Public affairs analyst Funke Cole underscores the structural issue:
“The real issue is not just the increase in revenue but how transparently and responsibly those funds are managed.”
She adds:
“Improved living conditions depend on whether government policies translate those resources into practical benefits for citizens.”
For many Nigerians, the question is no longer whether the country will earn more — but whether they will feel it.
Saving for Tomorrow or Spending Today?
Experts argue that the true test of leadership lies in how the windfall is managed.
Saliu advocates a dual-track approach: immediate fiscal stabilisation alongside long-term savings.
“Funds managed by the Nigeria Sovereign Investment Authority can act as a buffer against future oil price shocks.”
Strategic reserves, he argues, could shield the economy during downturns while financing major infrastructure and industrial projects.
At the same time, portions of the windfall could be deployed to service Nigeria’s growing public debt or address urgent budgetary needs.

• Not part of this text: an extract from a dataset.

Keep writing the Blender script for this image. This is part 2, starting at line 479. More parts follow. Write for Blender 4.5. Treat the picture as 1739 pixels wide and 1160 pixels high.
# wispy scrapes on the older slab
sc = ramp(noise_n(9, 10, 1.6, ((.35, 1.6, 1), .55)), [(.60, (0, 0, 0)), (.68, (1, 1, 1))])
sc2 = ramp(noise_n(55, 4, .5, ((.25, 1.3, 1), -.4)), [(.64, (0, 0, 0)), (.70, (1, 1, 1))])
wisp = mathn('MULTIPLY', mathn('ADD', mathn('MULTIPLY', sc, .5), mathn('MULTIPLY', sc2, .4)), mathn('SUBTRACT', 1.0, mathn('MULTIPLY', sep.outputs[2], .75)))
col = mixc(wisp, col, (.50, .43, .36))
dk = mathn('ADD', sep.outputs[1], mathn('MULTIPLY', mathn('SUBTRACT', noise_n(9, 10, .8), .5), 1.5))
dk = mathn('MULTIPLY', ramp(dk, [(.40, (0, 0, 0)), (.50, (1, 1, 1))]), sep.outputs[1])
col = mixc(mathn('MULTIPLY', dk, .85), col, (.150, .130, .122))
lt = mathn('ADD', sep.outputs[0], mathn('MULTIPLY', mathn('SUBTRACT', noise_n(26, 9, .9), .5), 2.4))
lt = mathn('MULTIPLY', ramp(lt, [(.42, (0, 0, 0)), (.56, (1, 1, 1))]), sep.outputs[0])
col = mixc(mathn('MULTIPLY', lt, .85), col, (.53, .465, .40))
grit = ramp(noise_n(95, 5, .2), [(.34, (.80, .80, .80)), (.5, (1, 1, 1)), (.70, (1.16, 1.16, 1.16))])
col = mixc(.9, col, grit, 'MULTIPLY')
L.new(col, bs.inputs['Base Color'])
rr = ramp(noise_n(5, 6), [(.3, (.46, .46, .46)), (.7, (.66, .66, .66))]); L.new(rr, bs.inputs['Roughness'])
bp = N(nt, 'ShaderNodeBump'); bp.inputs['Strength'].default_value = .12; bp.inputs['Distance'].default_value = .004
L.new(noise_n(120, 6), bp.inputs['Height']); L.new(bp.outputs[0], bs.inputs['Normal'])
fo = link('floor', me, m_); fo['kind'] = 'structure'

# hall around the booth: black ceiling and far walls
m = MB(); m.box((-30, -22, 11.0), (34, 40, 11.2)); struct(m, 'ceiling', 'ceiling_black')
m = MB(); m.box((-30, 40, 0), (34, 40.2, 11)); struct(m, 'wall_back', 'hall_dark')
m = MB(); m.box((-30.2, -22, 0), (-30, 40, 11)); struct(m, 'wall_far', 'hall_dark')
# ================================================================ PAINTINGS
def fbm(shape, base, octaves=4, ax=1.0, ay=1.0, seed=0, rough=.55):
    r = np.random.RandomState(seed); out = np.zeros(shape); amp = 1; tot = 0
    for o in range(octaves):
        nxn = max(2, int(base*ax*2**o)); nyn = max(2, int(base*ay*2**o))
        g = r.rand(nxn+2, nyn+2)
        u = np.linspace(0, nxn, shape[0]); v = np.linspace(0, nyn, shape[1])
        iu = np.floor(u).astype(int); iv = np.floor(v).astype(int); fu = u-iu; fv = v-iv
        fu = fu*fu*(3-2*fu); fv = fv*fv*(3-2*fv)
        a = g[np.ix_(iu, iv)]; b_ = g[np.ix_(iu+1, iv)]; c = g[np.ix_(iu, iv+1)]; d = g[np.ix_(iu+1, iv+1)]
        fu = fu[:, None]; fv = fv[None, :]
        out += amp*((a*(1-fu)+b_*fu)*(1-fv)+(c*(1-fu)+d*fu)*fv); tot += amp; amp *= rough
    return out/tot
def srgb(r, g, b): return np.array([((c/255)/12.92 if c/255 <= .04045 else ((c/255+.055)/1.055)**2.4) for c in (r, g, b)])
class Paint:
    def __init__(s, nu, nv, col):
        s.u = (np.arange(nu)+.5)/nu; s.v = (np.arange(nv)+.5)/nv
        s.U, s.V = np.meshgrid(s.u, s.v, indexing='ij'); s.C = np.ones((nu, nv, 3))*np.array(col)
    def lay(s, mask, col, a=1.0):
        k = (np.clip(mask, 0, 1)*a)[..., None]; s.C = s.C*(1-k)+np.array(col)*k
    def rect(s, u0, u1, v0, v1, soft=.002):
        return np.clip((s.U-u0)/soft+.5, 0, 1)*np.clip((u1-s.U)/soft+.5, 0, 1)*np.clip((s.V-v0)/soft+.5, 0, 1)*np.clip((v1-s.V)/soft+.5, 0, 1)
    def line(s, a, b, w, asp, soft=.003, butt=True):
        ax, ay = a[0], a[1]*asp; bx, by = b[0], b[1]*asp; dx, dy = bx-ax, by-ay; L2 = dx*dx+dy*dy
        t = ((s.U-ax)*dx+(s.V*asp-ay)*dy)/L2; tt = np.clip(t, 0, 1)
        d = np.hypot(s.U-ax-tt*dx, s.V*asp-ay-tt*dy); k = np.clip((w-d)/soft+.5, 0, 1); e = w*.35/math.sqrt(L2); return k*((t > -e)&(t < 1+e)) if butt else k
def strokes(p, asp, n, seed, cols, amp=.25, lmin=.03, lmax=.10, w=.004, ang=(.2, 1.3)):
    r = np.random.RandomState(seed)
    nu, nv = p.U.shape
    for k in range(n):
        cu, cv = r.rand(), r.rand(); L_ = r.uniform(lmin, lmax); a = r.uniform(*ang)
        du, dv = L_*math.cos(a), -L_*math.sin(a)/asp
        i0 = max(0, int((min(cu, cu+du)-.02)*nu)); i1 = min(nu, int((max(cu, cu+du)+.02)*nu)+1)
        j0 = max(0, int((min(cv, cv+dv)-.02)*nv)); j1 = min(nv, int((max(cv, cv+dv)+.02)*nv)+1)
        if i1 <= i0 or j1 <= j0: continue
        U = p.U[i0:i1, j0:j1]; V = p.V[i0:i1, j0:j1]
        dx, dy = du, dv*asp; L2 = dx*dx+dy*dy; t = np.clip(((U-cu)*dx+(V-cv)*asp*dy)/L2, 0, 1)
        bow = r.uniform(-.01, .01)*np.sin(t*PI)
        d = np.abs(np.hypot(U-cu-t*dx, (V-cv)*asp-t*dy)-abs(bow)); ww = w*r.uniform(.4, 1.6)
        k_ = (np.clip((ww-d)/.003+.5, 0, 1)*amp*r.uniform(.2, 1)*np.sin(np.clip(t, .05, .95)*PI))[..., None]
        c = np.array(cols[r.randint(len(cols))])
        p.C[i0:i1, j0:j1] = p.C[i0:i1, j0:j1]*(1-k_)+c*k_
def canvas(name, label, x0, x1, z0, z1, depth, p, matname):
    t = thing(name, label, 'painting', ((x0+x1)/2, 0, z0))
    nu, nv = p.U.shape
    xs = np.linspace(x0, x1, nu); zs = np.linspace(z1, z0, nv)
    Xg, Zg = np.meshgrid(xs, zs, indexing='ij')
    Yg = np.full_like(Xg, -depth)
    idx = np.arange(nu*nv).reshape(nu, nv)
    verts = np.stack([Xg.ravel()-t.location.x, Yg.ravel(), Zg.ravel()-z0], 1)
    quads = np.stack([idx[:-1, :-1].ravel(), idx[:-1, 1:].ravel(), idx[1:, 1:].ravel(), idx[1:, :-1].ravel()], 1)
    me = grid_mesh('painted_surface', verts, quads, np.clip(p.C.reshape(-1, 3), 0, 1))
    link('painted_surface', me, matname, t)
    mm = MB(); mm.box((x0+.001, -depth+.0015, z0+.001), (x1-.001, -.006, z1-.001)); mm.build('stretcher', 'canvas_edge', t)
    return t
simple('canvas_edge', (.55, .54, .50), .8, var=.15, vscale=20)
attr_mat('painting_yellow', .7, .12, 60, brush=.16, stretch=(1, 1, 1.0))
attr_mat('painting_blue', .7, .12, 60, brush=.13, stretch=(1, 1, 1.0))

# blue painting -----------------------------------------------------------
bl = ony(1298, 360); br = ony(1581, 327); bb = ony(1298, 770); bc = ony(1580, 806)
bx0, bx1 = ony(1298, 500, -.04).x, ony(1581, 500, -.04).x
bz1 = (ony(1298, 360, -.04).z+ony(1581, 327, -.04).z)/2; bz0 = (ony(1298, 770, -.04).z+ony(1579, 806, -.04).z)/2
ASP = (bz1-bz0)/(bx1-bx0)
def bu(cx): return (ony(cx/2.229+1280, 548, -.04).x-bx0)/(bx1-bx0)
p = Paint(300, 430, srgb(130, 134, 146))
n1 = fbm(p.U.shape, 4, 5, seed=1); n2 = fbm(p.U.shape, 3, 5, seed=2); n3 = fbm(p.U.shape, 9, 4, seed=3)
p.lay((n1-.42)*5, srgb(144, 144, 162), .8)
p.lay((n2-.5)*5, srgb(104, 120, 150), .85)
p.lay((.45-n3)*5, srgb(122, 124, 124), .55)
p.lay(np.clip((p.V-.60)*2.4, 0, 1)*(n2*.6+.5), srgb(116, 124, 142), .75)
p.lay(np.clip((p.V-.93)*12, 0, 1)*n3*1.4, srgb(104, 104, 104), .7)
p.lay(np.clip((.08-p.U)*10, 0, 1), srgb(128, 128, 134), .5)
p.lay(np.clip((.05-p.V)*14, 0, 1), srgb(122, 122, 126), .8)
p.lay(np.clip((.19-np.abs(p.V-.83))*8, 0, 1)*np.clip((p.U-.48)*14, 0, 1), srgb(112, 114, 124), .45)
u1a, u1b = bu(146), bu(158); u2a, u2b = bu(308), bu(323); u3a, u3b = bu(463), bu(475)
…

“Properly managed, these measures would enhance fiscal resilience,” he notes.
Beyond Oil: The Imperative of Diversification
If there is one lesson Nigeria cannot afford to ignore, it is the volatility of oil itself.
“The goal should be to convert temporary revenue surges into sustainable gains,” Saliu insists.
He points to agro-processing, renewable energy, technology, and manufacturing as critical sectors for investment.
Diversification is not merely an economic strategy — it is a survival imperative.
Without it, Nigeria remains tethered to the unpredictable swings of global oil markets.
Refining the Future: A Gamechanger Emerges
Amid these challenges, one project stands out as a potential turning point — the Dangote Refinery.
With a refining capacity exceeding 650,000 barrels per day, it represents a shift from crude export dependency to value-added production.
“If properly leveraged, Dangote Refinery could convert domestic crude into higher-value products for export, expanding foreign exchange earnings, supporting industrialisation, and generating thousands of jobs across the value chain,” Saliu explains.
By reducing reliance on imported refined products, the refinery could also ease pressure on Nigeria’s foreign reserves and stabilise domestic fuel supply.
Global Risks, Local Consequences
Yet the same geopolitical tensions driving higher oil prices also carry risks.
Human rights lawyer Femi Falana warns that instability in the Middle East could reverberate domestically.
“Domestic petrol prices have skyrocketed, and reliance on foreign powers for economic stability is risky.”
He calls for a broader strategy:
“Diplomatic engagement with China and Russia is necessary to mitigate external risks, alongside strengthening Nigeria’s military and security apparatus.”
Falana’s argument highlights a critical paradox — the very forces boosting Nigeria’s revenues could simultaneously undermine its economic stability.
The Accountability Test
At the heart of the debate lies a simple but urgent truth: revenue does not equal development.
“Increased revenue creates potential, but it does not guarantee improvement in living standards,” Saliu emphasises.
Cole echoes this with a call for systemic reform:
“Citizen engagement and independent oversight are vital to ensure accountability.”
Transparency, audits, and legislative scrutiny are not optional — they are essential.
Without them, the current opportunity risks becoming yet another missed chapter in Nigeria’s economic story.
A Defining Moment
Nigeria stands at a crossroads.
The current oil price surge offers more than just fiscal relief — it presents a rare chance to rewrite a long-standing narrative of squandered opportunity.
If managed wisely, the windfall could fund infrastructure, strengthen institutions, diversify the economy, and improve millions of lives.
If mismanaged, it will simply deepen public cynicism and widen the gap between promise and reality.
For now, the oil is flowing, the revenues are rising, and the world is watching.
The question is whether Nigeria will finally seize the moment — or let it slip away once again.